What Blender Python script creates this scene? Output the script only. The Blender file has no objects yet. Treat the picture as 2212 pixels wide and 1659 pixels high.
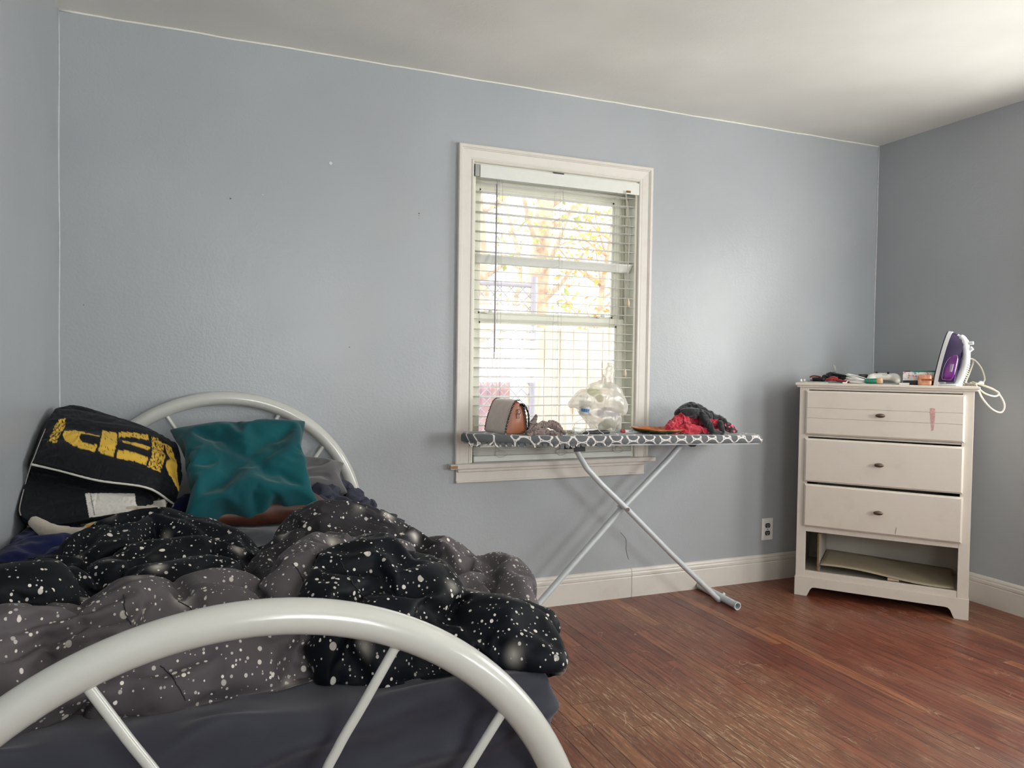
import bpy, bmesh, math, random
import numpy as np
from mathutils import Vector, Matrix, noise
random.seed(7)
scene = bpy.context.scene
COL = scene.collection
PI = math.pi

# ---------------------------------------------------------------- camera
XL, XR, YB, YF, HC = -0.512, 3.572, 3.21, -1.15, 2.44      # room: left, right, back, front, ceiling
CAM_H, FPX = 1.160, 1610.0
YAW, PITCH, ROLL = math.radians(22.247), math.radians(-1.564), math.radians(0.821)
_f = Vector((math.sin(YAW) * math.cos(PITCH), math.cos(YAW) * math.cos(PITCH), math.sin(PITCH)))
_r = Vector((math.cos(YAW), -math.sin(YAW), 0)); _u = _r.cross(_f)
RIGHT = math.cos(ROLL) * _r + math.sin(ROLL) * _u
UP = -math.sin(ROLL) * _r + math.cos(ROLL) * _u
FWD = _f
camd = bpy.data.cameras.new('camera'); cam = bpy.data.objects.new('camera', camd); COL.objects.link(cam)
cam.matrix_world = Matrix(((RIGHT.x, UP.x, -FWD.x, 0), (RIGHT.y, UP.y, -FWD.y, 0), (RIGHT.z, UP.z, -FWD.z, CAM_H), (0, 0, 0, 1)))
camd.sensor_width = 36; camd.lens = 36 * FPX / 2212; camd.clip_start = 0.02; camd.clip_end = 200
scene.camera = cam

# ---------------------------------------------------------------- world, lights, exposure
scene.view_settings.view_transform = 'Standard'; scene.view_settings.look = 'None'
scene.view_settings.gamma = 1.0; scene.view_settings.use_curve_mapping = False
scene.view_settings.exposure = 0.32
world = bpy.data.worlds.new('sky'); scene.world = world; world.use_nodes = True
_bg = world.node_tree.nodes['Background']; _bg.inputs[0].default_value = (0.97, 0.985, 1.0, 1); _bg.inputs[1].default_value = 4.0

def area(name, loc, size, direction, power, color):
    l = bpy.data.lights.new(name, 'AREA'); l.shape = 'RECTANGLE'; l.size, l.size_y = size
    l.energy = power; l.color = color
    o = bpy.data.objects.new(name, l); COL.objects.link(o); o.location = loc
    o.rotation_euler = Vector(direction).to_track_quat('-Z', 'Y').to_euler()
    return o
# daylight arriving at the window in the right wall, then two added fill lamps behind the camera
area('window_and_fill_light', (XR + 0.085, 1.62, 1.42), (1.07, 1.07), (-1, 0, 0.0), 34, (1.0, 0.985, 0.955))
area('window_and_fill_light', (0.75, YF - 0.055, 1.40), (.95, 1.16), (-.6, 1, 1.0), 34, (1.0, 1.0, .97))
area('window_and_fill_light', (2.95, YF - 0.055, 1.40), (.95, 1.16), (-.25, 1, .9), 46, (1.0, 1.0, .97))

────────

> _EXERCISE DIRECTIONS_
Every line above that contains the word "objects" should be reported.

> _TASK RESULT_
What Blender Python script creates this scene? Output the script only. The Blender file has no objects yet. Treat the picture as 2212 pixels wide and 1659 pixels high.
camd = bpy.data.cameras.new('camera'); cam = bpy.data.objects.new('camera', camd); COL.objects.link(cam)
    o = bpy.data.objects.new(name, l); COL.objects.link(o); o.location = loc